The following image presents a Flowchart of the game.

Software Block Diagram.

We implemented different structures to solve different specific problems that arrive during development, we will describe a little bit more about them in the following sections.

Animation of a Single Game Object

We are using Singly Linked Circular Lists to manage the animations of the game objects. We only required one or two sprites, but the list is also very convenient during the rendering phase.

Animation List.

Animation of a Group of Invaders

The invaders have a different rendering order depending of the direction in which the group is moving:

Alien List.

• If the group is moving from left to right, it will render the invader from right to left depending on its position in the group. From "Tail Vertical" to "Head Vertical" in the image.
• If the group is moving from right to left, it will render the invader from left to right depending on its position in the group. From "Head Vertical" to "Tail Vertical" in the image.
• If the group is moving from top to bottom, it will render the invader from bottom to top depending on its position in the group. From "Head Horizontal" to "Tail Horizontal" in the image.

Game Map

To detect the collisions between game objects we created a game map, a 2D array with the size of the screen where each element contains a pointer to the game object that is associated to that X Y position. This map is updated with each frame according to the new positions of the objects.

Game Map.

Simulation

In the following video you can see the gameplay of this Space Invaders cover in Proteus Simulation.
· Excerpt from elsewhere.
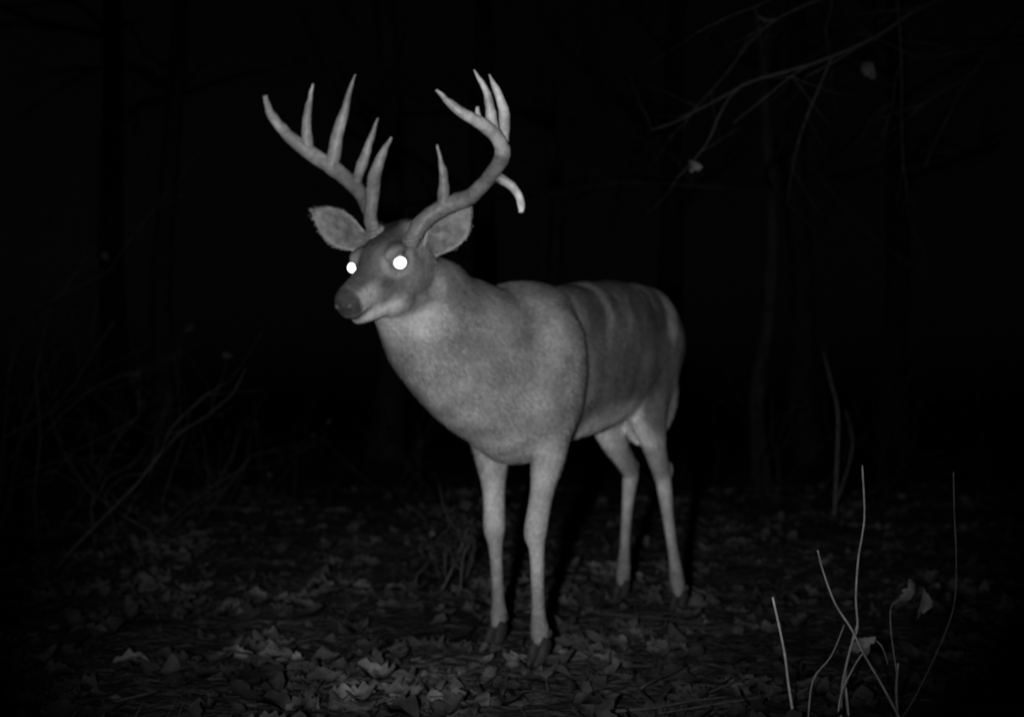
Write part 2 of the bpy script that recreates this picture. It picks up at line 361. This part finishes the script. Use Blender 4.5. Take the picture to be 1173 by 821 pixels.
# ------------------------------------------------------------------ ground
def gh(x,y):
    d=max(0,y-6)
    return mnoise.noise(V((x*1.1,y*1.1,3)))*.022+mnoise.noise(V((x*3.3,y*3.3,8)))*.012+mnoise.noise(V((x*.15,y*.15,1)))*.04*d*.25
def axis(lo,hi,mid0,mid1,step,grow):
    xs=list(np.arange(mid0,mid1,step)); s_=step; x=mid1
    while x<hi: xs.append(x); s_*=grow; x+=s_
    xs.append(hi); s_=step; x=mid0
    while x>lo: s_*=grow; x-=s_; xs.insert(0,max(x,lo))
    return xs
xs=axis(-80,80,-3.5,3.5,.04,1.18); ys=axis(-20,140,1.8,7,.04,1.18)
gv=[(x,y,gh(x,y)+(mnoise.noise(V((x*9,y*9,2)))*.016)) for y in ys for x in xs]; nx=len(xs)
gf=[(j*nx+i,j*nx+i+1,(j+1)*nx+i+1,(j+1)*nx+i) for j in range(len(ys)-1) for i in range(nx-1)]
mesh_obj('forest_ground',gv,gf,M_soil)
# ------------------------------------------------------------------ leaf litter (lobed, curled dead leaves)
def leaves(name,P,size,tone,tilt,mat=M_leaf):
    n=len(P); st=9
    tt_=np.linspace(0,1,st)
    prof=np.array([.05,.22,.20,.34,.27,.36,.26,.20,.05])
    u=(tt_-.5)[None,:]*np.ones((n,1))
    wj=prof[None,:]*rng.uniform(.75,1.2,(n,st))
    wj2=prof[None,:]*rng.uniform(.75,1.2,(n,st))
    curl=rng.uniform(-1.2,1.8,n)[:,None]; bend=rng.uniform(-1.2,1.4,n)[:,None]
    loc=np.zeros((n,st,3,3))
    for k,(ww,sg) in enumerate(((wj,-1),(None,0),(wj2,1))):
        if ww is None: loc[:,:,k,0]=u; loc[:,:,k,1]=0; loc[:,:,k,2]=bend*u**2*1.2
        else:
            loc[:,:,k,0]=u; loc[:,:,k,1]=sg*ww; loc[:,:,k,2]=bend*u**2*1.2+curl*ww*.6+rng.normal(0,.025,(n,st))
    loc*=size[:,None,None,None]
    yaw=rng.uniform(0,2*math.pi,n); ta=rng.normal(0,1,n)*tilt; tb=rng.normal(0,1,n)*tilt
    def R(a,ax):
        c,s_=np.cos(a),np.sin(a); M=np.zeros((n,3,3)); i,j=[(1,2),(2,0),(0,1)][ax]
        M[:,ax,ax]=1; M[:,i,i]=c; M[:,j,j]=c; M[:,i,j]=-s_; M[:,j,i]=s_; return M
    M=R(yaw,2)@R(ta,0)@R(tb,1)
    w_=np.einsum('nij,nskj->nski',M,loc)+P[:,None,None,:]
    fq=[]
    for s_ in range(st-1):
        for k in range(2):
            a=s_*3+k; fq.append((a,a+1,a+4,a+3))
    fq=np.array(fq); F_=(fq[None]+ (np.arange(n)*st*3)[:,None,None]).reshape(-1,4)
    return fast_mesh(name,w_.reshape(-1,3),F_,4,mat,None,np.repeat(tone,st*3),smooth=True)
P=[];tn=[]
while len(P)<8000:
    y=2.2+(rng.random()**1.2)*8.0; x=rng.uniform(-.55,.55)*y
    d=mnoise.noise(V((x*1.6,y*1.6,5)))+.6*mnoise.noise(V((x*4,y*4,15)))
    if d+.9*rng.random()-.40<-.05: continue
    P.append((x,y,gh(x,y)+rng.uniform(-.012,.010)))
    tn.append((.034+rng.gamma(1.5,.008)+max(0,d-.1)*.08)*(.60+.40*min(1,max(0,(y-2.6)/1.6))))  # tone dims towards the camera: flash falloff put into leaf colour
P=np.array(P); tn=np.clip(tn,.018,.12)
bright=rng.random(len(P))<.015; tn[bright]+=.05
leaves('leaf_litter',P,rng.uniform(.04,.11,len(P)),tn,.16)
# ------------------------------------------------------------------ twigs on ground
def addtubes(name,segs,tone,mat,n=5,sub=2):
    bb=B()
    for pts,rr in segs: bb.loft(pts,rr,n=n,sub=sub)
    o=mesh_obj(name,bb.v,bb.f,mat)
    a=o.data.attributes.new('tone','FLOAT','POINT'); a.data.foreach_set('value',np.full(len(bb.v),tone,dtype=np.float32))
    return o
sg=[]
for i in range(160):
    y=2.4+rng.random()*6; x=rng.uniform(-.55,.55)*y; a=rng.uniform(0,6.28); l=rng.uniform(.08,.40)
    z=gh(x,y)+.010; pts=[]
    for k in range(4):
        pts.append((x+math.cos(a)*l*k/3+rng.normal(0,.012),y+math.sin(a)*l*k/3+rng.normal(0,.012),z+abs(rng.normal(0,.010))))
    r=rng.uniform(.0015,.004); sg.append((pts,[r,r,r*.8,r*.4]))
addtubes('fallen_twigs',sg,.04,M_twig)
# ------------------------------------------------------------------ dry weed stalks, right foreground
y0=2.9
def st(pts,r0,r1=None,dy=0):
    r1=r1 or r0*.45; n=len(pts)
    return ([(x,y0+dy+.02*math.sin(i*1.7),z) for i,(x,z) in enumerate(pts)],[r0+(r1-r0)*i/(n-1) for i in range(n)])
addtubes('dry_weed_stalk',[st([(.617,-.03),(.605,.07),(.590,.15),(.563,.265)],.0030,.0020)],.34,M_twig,6,4)
addtubes('dry_weed_stalk',[st([(.715,-.03),(.722,.06),(.735,.155),(.746,.20),(.750,.26),(.757,.345),(.758,.40),(.763,.45),(.766,.548)],.0028,.0011),
 st([(.850,-.02),(.805,.07),(.757,.146),(.728,.20),(.70,.25),(.675,.32),(.657,.368)],.0026,.0014,-.02),
 st([(.737,.0),(.735,.08),(.742,.16),(.749,.2)],.003,.001,.02),
 st([(.60+.05,-.02),(.665,.07),(.70,.13),(.725,.20)],.0014,.0008,.03),
 st([(.757,.146),(.775,.17),(.80,.16),(.812,.12)],.0014,.0008),
 st([(.70,-.02),(.712,.05),(.735,.12),(.75,.15)],.0022,.0012,-.03)],.28,M_twig,6,4)
addtubes('dry_weed_stalk',[st([(.842,-.03),(.841,.05),(.838,.12)],.003,.0024),
 st([(.836,.10),(.83,.18),(.822,.24),(.835,.258),(.86,.26)],.0011,.0007)],.24,M_twig,6,4)
addtubes('arching_vine',[st([(.82,-.03),(.87,.02),(.927,.155),(.955,.25),(.969,.345),(.967,.44),(.955,.535)],.0016,.0008)],.16,M_twig,5,5)
addtubes('sapling',[([(1.86,7.7,-.02),(1.875,7.7,.3),(1.88,7.7,.61),(1.84,7.7,.78),(1.80,7.7,.95)],[.010,.009,.007,.005,.003]),
 ([(1.88,7.7,.10),(1.93,7.65,.3),(1.94,7.6,.45),(1.90,7.6,.62)],[.006,.005,.004,.002])],.11,M_twig,6,4)
leaves('curled_leaf',np.array([(.888,2.9,.250),(.872,2.91,.262)]),np.array([.095,.06]),np.array([.15,.10]),.9)
leaves('curled_leaf',np.array([(.762,2.88,.17),(.775,2.9,.155),(.752,2.9,.15)]),np.array([.045,.04,.045]),np.array([.20,.15,.17]),1.0)
# ------------------------------------------------------------------ trees
def grow(out,p,d,r,l,depth,wob=.25,leafpts=None):
    n=4; pts=[np.array(p,float)]; rr=[r]; dd=np.array(d,float)
    for i in range(n):
        dd=dd+rng.normal(0,wob,3)*.5; dd/=np.linalg.norm(dd)
        pts.append(pts[-1]+dd*l/n); rr.append(r*(1-.5*(i+1)/n) if depth>0 else r*(1-.85*(i+1)/n))
    out.append((pts,rr))
    if depth>0:
        for k in range(int(rng.integers(3,5))):
            i=int(rng.integers(1,n+1)); nd=dd*.6+rng.normal(0,.55,3); nd[2]+=.15; nd/=np.linalg.norm(nd)
            grow(out,pts[i],nd,rr[i]*rng.uniform(.45,.7),l*rng.uniform(.5,.75),depth-1,wob,leafpts)
    elif leafpts is not None: leafpts.append(pts[-1])
def tree(x,y,r,h,lean=(0,0)):
    out=[]; pts=[];rr=[]
    for i in range(9):
        t=i/8; pts.append((x+lean[0]*t*h+rng.normal(0,.03),y+lean[1]*t*h+rng.normal(0,.03),-.1+h*t)); rr.append(r*(1.35 if i==0 else 1)*(1-.55*t))
    for k in range(9):
        i=int(rng.integers(3,9)); a=rng.uniform(0,6.28); d=np.array((math.cos(a),math.sin(a),rng.uniform(.1,.8)))
        grow(out,pts[i],d/np.linalg.norm(d),rr[i]*rng.uniform(.25,.5),rng.uniform(1.0,2.4),2,.3)
    bb=B(); bb.loft(pts,rr,n=14,sub=3)
    for p_,r_ in out: bb.loft(p_,r_,n=5,sub=1)
    return mesh_obj('bare_tree',bb.v,bb.f,M_bark)
for (x,y,r,h,le) in [(1.80,9.5,.06,6,(.02,0)),(.45,13.5,.09,7,(-.02,0)),(-1.3,14,.16,8,(0,0)),(-3.2,12,.11,7,(.05,0)),(3.1,14,.15,8,(-.03,0)),(-.4,18,.2,9,(0,0)),(2.3,19,.2,9,(0,0)),(4.9,17,.17,9,(0,0)),(-5.4,18,.2,9,(0,0))]:
    tree(x,y,r,h,le)
out=[]; ov=[]
tp_=[(2.75,5.3,-.1),(2.72,5.3,1.0),(2.66,5.3,2.0),(2.6,5.25,3.0),(2.55,5.2,4.2)]
out.append((tp_,[.10,.08,.07,.06,.045]))
limbs=[([(2.66,5.3,2.35),(2.1,5.15,2.33),(1.6,5.05,2.19),(1.36,5.0,2.04),(1.12,5.0,1.94),(.86,5.0,1.86),(.76,4.95,1.72)],.011),
 ([(2.66,5.3,2.1),(2.2,5.1,2.05),(1.92,5.0,2.02),(1.68,5.0,1.985),(1.54,5.0,1.96)],.008),
 ([(2.0,5.1,2.1),(1.84,5.0,2.02),(1.72,5.0,1.90),(1.66,5.0,1.79)],.007),
 ([(1.45,5.05,2.3),(1.45,5.0,2.12),(1.46,5.0,1.95),(1.46,5.0,1.74)],.006),
 ([(1.20,5.0,1.97),(1.15,5.0,1.85),(1.08,5.0,1.68)],.005),
 ([(2.3,5.2,2.5),(1.7,5.1,2.36),(1.2,5.0,2.2),(.95,5.0,2.08),(.8,5.0,1.9)],.006),
 ([(2.62,5.25,2.9),(2.0,5.2,2.7),(1.4,5.1,2.4),(1.0,5.1,2.22)],.009)]
for pts,r in limbs:
    n=len(pts); out.append((pts,[r*(1-.75*i/(n-1)) for i in range(n)]))
    for k in range(1,n):
        d=np.array(pts[k])-np.array(pts[k-1]); d/=np.linalg.norm(d); d=d+rng.normal(0,.35,3); d/=np.linalg.norm(d)
        grow(out,pts[k],d,r*.32,rng.uniform(.2,.4),1,.22,ov)
o=addtubes('overhanging_tree',out,.055,M_twig,5,3)
ovp=np.array([p for p in ov if rng.random()<.03]+[(.96,5.0,2.12)]); lv=leaves('hanging_leaves',ovp,rng.uniform(.06,.10,len(ovp)),np.full(len(ovp),.07),1.2)
lv.parent=o
def thicket(name,cx,cy,wx,wy,n,hmin,hmax,tone):
    out=[];tips=[]
    for i in range(n):
        x=cx+rng.uniform(-wx,wx); y=cy+rng.uniform(-wy,wy); d=np.array((rng.normal(0,.45),rng.normal(0,.35),1.)); d/=np.linalg.norm(d)
        grow(out,(x,y,-.03),d,rng.uniform(.003,.008),rng.uniform(hmin,hmax),2,.45,tips)
    o=addtubes(name,out,tone,M_twig,4,1)
    tips=np.array(tips); tips=tips[rng.random(len(tips))<.25]
    l=leaves(name+'_leaves',tips,rng.uniform(.03,.06,len(tips)),rng.uniform(.3,1,len(tips))*tone*.4,1.0); l.parent=o
thicket('brush_thicket',-2.5,6.2,.8,.8,34,.6,1.2,.075)
thicket('brush_thicket',-.9,8.3,1.0,.6,16,.4,.9,.025)
thicket('brush_thicket',2.5,8.8,1.3,.8,18,.5,1.2,.03)
thicket('brush_thicket',.8,10.5,2.0,.8,18,.5,1.3,.03)
thicket('low_undergrowth',-.35,4.9,.25,.25,5,.18,.32,.06)
n=2000
y=2.4+rng.random(n)**1.2*6; x=rng.uniform(-.6,.6,n)*y; a=rng.uniform(0,6.28,n); l=rng.uniform(.03,.08,n)
b0=np.stack([x,y,np.array([gh(q,w_) for q,w_ in zip(x,y)])],1)
tp2=b0+np.stack([np.cos(a)*l*.7,np.sin(a)*l*.7,l*.5],1); sd=np.stack([-np.sin(a),np.cos(a),0*a],1)*.0018
fast_mesh('sparse_grass',np.stack([b0-sd,b0+sd,tp2],1).reshape(-1,3),np.arange(n*3).reshape(-1,3),3,M_leaf,None,np.repeat(rng.uniform(.03,.07,n),3),False)

# ------------------------------------------------------------------ world, light, camera
w=bpy.data.worlds.new('World'); scene.world=w; w.use_nodes=True; nt=w.node_tree
bg=nt.nodes['Background']; sky=nt.nodes.new('ShaderNodeTexSky'); sky.sky_type='NISHITA'; sky.sun_disc=False
sky.sun_elevation=math.radians(2); sky.sun_rotation=math.radians(150)
bw=nt.nodes.new('ShaderNodeRGBToBW'); nt.links.new(sky.outputs[0],bw.inputs[0]); nt.links.new(bw.outputs[0],bg.inputs['Color'])
bg.inputs['Strength'].default_value=.0006
ld=bpy.data.lights.new('infrared_flash','SPOT'); ld.energy=410; ld.spot_size=math.radians(49); ld.spot_blend=1; ld.shadow_soft_size=.03
lo=link(bpy.data.objects.new('infrared_flash',ld)); lo.location=(-.20,-.02,.70)
lo.rotation_euler=(V((-.06,3.6,.82))-lo.location).to_track_quat('-Z','Y').to_euler()
cd=bpy.data.cameras.new('trail_camera'); cam=link(bpy.data.objects.new('trail_camera',cd))
cam.location=(0,0,.70); cam.rotation_euler=(math.radians(90),0,0)
cd.sensor_width=36; cd.lens=46.9; cd.shift_y=.0362; cd.clip_end=400; cd.clip_start=.05
cd.dof.use_dof=True; cd.dof.focus_distance=2.2; cd.dof.aperture_fstop=3.8
scene.camera=cam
At the beginning the landing page is shown, then the user can use the buttons to play the game.

Video of the game Space Invaders running on the PIC24FJ128GA010 microcontroller.

Future Improvements

Integrate audio to gameplay, this was tried without success in another project (mplab_audio) using the "output comparator interruptions" of the PIC to generate a PWM signal that later in Proteus is filtered to get the sound. The main problem encountered was the delay of the Proteus Simulation.

The sounds used were from the original game released in 1978 by Taito (available here), and converted to array with the tool WAVToCode by Colin Seymour.